Newsflash: Voters Fed Up With Congressional Corruption

Contrary to conventional wisdom, Tuesday’s Election Day results showed that American voters reached a breaking point in their tolerance of congressional corruption.  The scandals, investigations, indictments, resignations and plea agreements just kept coming in a steady stream, and congressional approval ratings continued to sink.  But the Republican leadership chose to continue ignoring the warning signs.  The scandals surrounding super lobbyist Jack Abramoff exposed to public view the way business is too often conducted on Capitol Hill.  The public was outraged at the pay-to-play system.  Promises that politicians on Capitol Hill made at the press conferences earlier this year were gradually scaled back to the toothless bills that were passed by the House and the Senate (even those bills never made it out of conference committee).

Twelve years after seizing control of the House in the wake of numerous Democratic corruption scandals, the Republican majority in Congress has now met the same fate. 

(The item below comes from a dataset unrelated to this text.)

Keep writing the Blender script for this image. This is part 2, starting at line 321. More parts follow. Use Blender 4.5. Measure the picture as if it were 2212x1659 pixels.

As a result, the new Congress will have a very different look.  Rampant corruption — especially the pay-to-play system in Washington — undermined Americans’ faith in their elected officials and once again inspired a swift and decisive voter backlash.  As poll after poll showed during 2006, including Tuesday’s exit polls, American voters do indeed care about and are disgusted by the corruption of officials in Congress, much to the surprise and consternation of many Washington insiders who try and try again to belittle this concern as the hobby horse of good government “goo-goos.”

The House Democratic leadership has put forth a good starting point for reform, and House Speaker-designate Nancy Pelosi deserves credit for making ethics and lobby reform a top priority for the 110th Congress.  We will stand firmly behind an effort toward real and realistic reform.

We also understand that any meaningful reform will face resistance from elements in both parties.  At the core of any effective effort to deal with the “culture of corruption” in Congress is the establishment of a more independent enforcement entity.  Regardless of the party in power, Congress has repeatedly shown itself incapable of providing the enforcement necessary to maintain the integrity of the institution and its public credibility.  We believe the Office of Public Integrity offered by Representatives Christopher Shays and Marty Meehan offers a viable alternative and urge Speaker-designate Pelosi to include an independent enforcement entity in proposed rule changes.  We also urge the Speaker-designate and Senator Reid, should he become Majority Leader, to publicly commit to sending to the President a lobby disclosure reform bill that passes the smell test by the end of the first 100 days of the 110th Congress.

The new leadership must move quickly before the current momentum for reform in Congress ebbs.  Changing the “culture of corruption” in Washington, including altering the pay-to-play campaign finance system, will face stiff resistance because so many have learned to exploit the status quo to their own benefit. 

As the current Congress has learned, simply putting a coat of paint over the rotting wood underneath does not make a house stronger.  Members of both parties of the 110th Congress must take this mandate for lobbying and ethics reform and run with it.  The American public has made clear they expect such reforms and will hold politicians accountable for corruption and abuses.  A Congress that is more open, honest and ethical means a stronger democracy and a stronger America.